Simultaneously, the controller may input a pressure measurement from the casing pressure sensor. The communication between the controller and the drilling parameters sources and the casing sensor may be high bandwidth and at light speed. From at least some of the drilling parameters, the controller may calculate an annulus flow model or pressure profile. The controller may then calibrate the annulus flow model using at least one of: the casing pressure measurement, the SPP measurement, and the WHP measurement. Using the calibrated annulus flow model, the controller may determine an annulus pressure at a desired depth, such as bottom hole.
The controller may compare the calculated annulus pressure to one or more formation threshold pressures (i.e., pore pressure or fracture pressure) to determine if a setting of the choke valve needs to be adjusted. Alternatively, the controller may instead alter the injection rate of drilling fluid and/or alter the density of the drilling fluid. Alternatively, the controller may determine if the calculated annulus pressure is within a window defined by two of the threshold pressures. If the choke setting needs to be adjusted, the controller may determine a choke setting that maintains the calculated annulus pressure within a desired operating window or at a desired level (i.e., greater than or equal to) with respect to the one or more threshold pressures at the desired depth. The controller may then send a control signal to the choke valve to vary the choke so that the calculated annulus pressure is maintained according to the desired program. The controller may iterate this process continuously (i.e., in real time). This is advantageous in that sudden formation changes or events (i.e., a kick) can be immediately detected and compensated for (i.e., by increasing the backpressure exerted on the annulus by the choke).
The controller may also input a BHP from the BHA sensor. Since this measurement may be transmitted using wireless telemetry, the measurement may be not available in real time.
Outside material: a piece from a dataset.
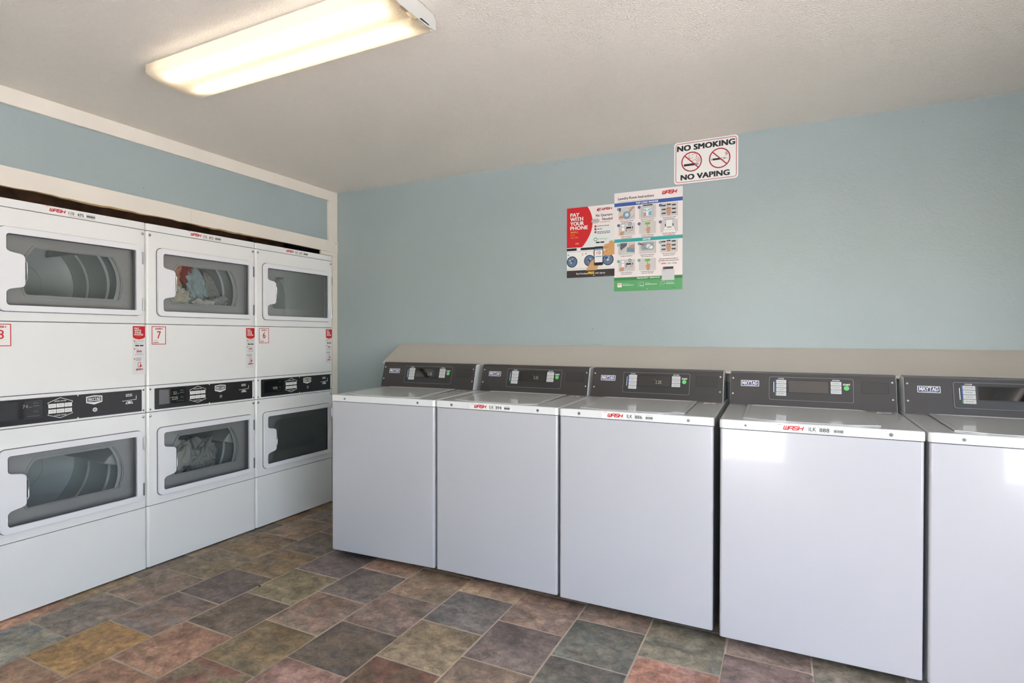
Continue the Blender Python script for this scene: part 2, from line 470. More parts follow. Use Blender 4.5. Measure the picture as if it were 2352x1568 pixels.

However, the BHP measurement may still be valuable especially as the distance between the casing sensor and the BH becomes significant. Since the desired depth may be below the casing sensor, the controller may extrapolate the calibrated flow model to calculate the desired depth. Regularly calibrating the annular flow model with the BHP may thus improve the accuracy of the annulus flow model.
During adding or removing joints or stands to/from the drill string and while injecting drilling fluid through the CFS port, the controller may also maintain the calculated annulus pressure with respect to the formation threshold pressure or window.
While the foregoing is directed to embodiments of the present invention, other and further embodiments of the invention may be devised without departing from the basic scope thereof, and the scope thereof is determined by the claims that follow.

Claims

A method for drilling a wellbore (21), comprising:
drilling the wellbore by injecting drilling fluid into a top of a tubular string disposed in the wellbore at a first flow rate and rotating a drill bit, wherein:
the tubular string comprises:
the drill bit disposed on a bottom thereof,

tubular joints connected together,

a longitudinal bore therethrough, and

a port (201) through a wall thereof;

the drilling fluid exits the drill bit and carries cuttings from the drill bit; and

the cuttings and drilling fluid flow to surface via an annulus defined between the tubular string and the wellbore;

characterized in that the tubular string further comprises a sleeve (1250) in fluid communication with a hydraulic chamber (1210) and operable between an open position where the port is exposed to the bore and a closed position where a wall of the sleeve is disposed between the port and the bore;

and in that the method further comprises:
moving the sleeve to the open position by injecting hydraulic fluid into the hydraulic chamber; and

injecting drilling fluid into the port at a second flow rate while adding a tubular joint or stand of joints to the tubular string, wherein injection of drilling fluid into the tubular string is continuously maintained between drilling and adding the joint or stand to the tubular string.
The method of claim 1, wherein the first flow rate is substantially equal to the second flow rate.
The method of claim 1, wherein the first flow rate is greater than the second flow rate.
The method of claim 1, 2 or 3, wherein the added joint or stand includes a longitudinal bore and a port through a wall thereof.
The method of any preceding claim, wherein the stand of joints is added to the tubular string, and the tubular string comprises ports spaced apart by a length of the stand.
The method of any preceding claim, wherein the drill string further comprises a float valve (210) disposed in the bore above the port (201).
The method of any preceding claim, further comprising:
engaging the tubular string with a rotating control device (RCD), wherein a variable choke valve is disposed in an outlet line in fluid communication with the RCD; and

controlling pressure of the returns using the variable choke valve.
The method of any preceding claim, wherein the tubular string further comprises one or more centralizers or stabilizers.
The method of claim 8, wherein at least a portion of the centralizers or stabilizers is capable of rotating independently of the tubular joints.
A continuous flow sub (1200) for use with a drill string, comprising:
a tubular housing (205) having a longitudinal bore therethrough and a port (201) formed through a wall thereof;

a float valve (210) disposed in the bore;

and characterized by:
a sleeve (1250) operable between an open position where the port is exposed to the bore and a closed position where a wall of the sleeve is disposed between the port and the bore;

wherein the sleeve is in fluid communication with a hydraulic chamber (1210) and is moved to the open position by injecting hydraulic fluid into the hydraulic chamber.
The continuous flow sub of claim 10, wherein the tubular housing (205) further comprises one or more centralizers or stabilizers located proximate to the port (201).
The continuous flow sub of claim 10 or 11, wherein at least a portion of the centralizers or stabilizers is capable of rotating independently of the continuous flow sub.